Gardner’s sentiment was echoed by other elected officials like Alaska Governor Bill Walker who said in a statement that he is dedicated to upholding the will of the voters and would be working with a congressional delegation and the Justice Department to prevent federal overreach.

In addition to the vocal opposition that Jeff Sessions’ move prompted, federal legalization bills from 2017 gained new sponsors since the memo switch, and legislators began working on new measures to put an end to the era of cannabis prohibition in the United States.

In the meantime, Jared Polis (D-CO) and Elizabeth Warren (D-MA) are petitioning Donald Trump to shift the Justice Department’s focus away from cannabis and reinstate the Cole Memo. The two senators penned, signed, and sent a letter bearing the signatures of fifty-two other bipartisan lawmakers to the President on January 25, expressing concern over the repercussions of the Attorney General’s new memo.

Sen. Jared Polis

They note that the sensible, responsible state laws are voter-approved, and have been “carefully reviewed and thoughtfully implemented in communities across the country.” They continue by stating that rescinding the Cole Memo disrupted the balance that had been achieved between state and federal regarding marijuana enforcement.

“This action has the potential to unravel efforts to build sensible drug policies that encourage economic development as we are finally moving away from antiquated practices that have hurt disadvantaged communities,” the letter states. “These new policies have instead helped eliminate the black market sale of marijuana and allowed law enforcement to focus on real threats to public health and safety.”

In the letter’s closing, the senators include quotes from Trump that he made during his campaign; “I really believe we should leave [marijuana] up to the states,” and “it’s got to be a state decision.”

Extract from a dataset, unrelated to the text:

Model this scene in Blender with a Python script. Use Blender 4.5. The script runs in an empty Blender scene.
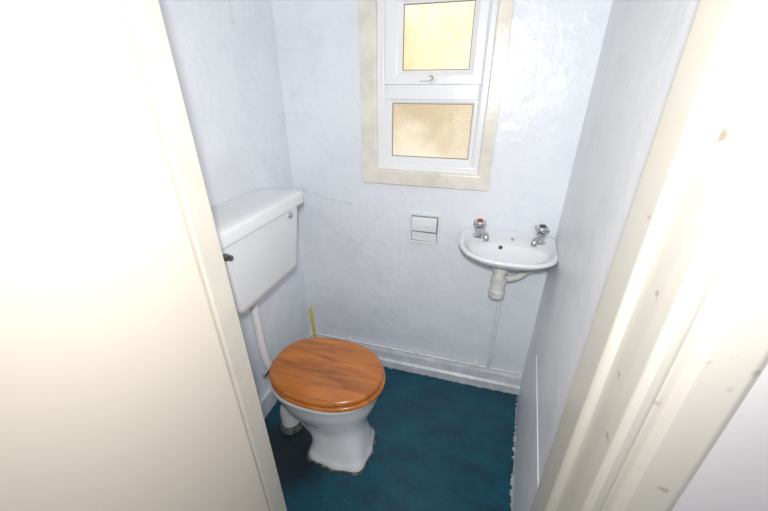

They end the letter by stating that they hope that the president still holds the same belief and to reinstate the Cole Memo, urging him to “appreciate the critical nature of this issue and take immediate action.”

But those sentiments may resonate with the president as there have reportedly been arguments over marijuana policy between Trump and Sessions. According to The Joint Blog, an anonymous source reports that there is a stark difference in opinion between the two regarding how to handle legalized marijuana on a federal level.

“Sessions and Trump have been heard arguing in the halls on several occasions, with Sessions enraged that Trump wants to ‘ignore federal law’ when it comes to marijuana,” according to the source, “Trump thinks it’s bad politics. He wants the feds to look the other way.”

Jeff Sessions rescinded the Cole Memo with the intention of returning the Justice Department’s attention to stricter enforcement of federal marijuana policy. But with the amount of pro-cannabis action that his actions have prompted in Congress, he may unwittingly turn out to be the hammer that helps drive the final nails into the coffin of cannabis prohibition in the United States.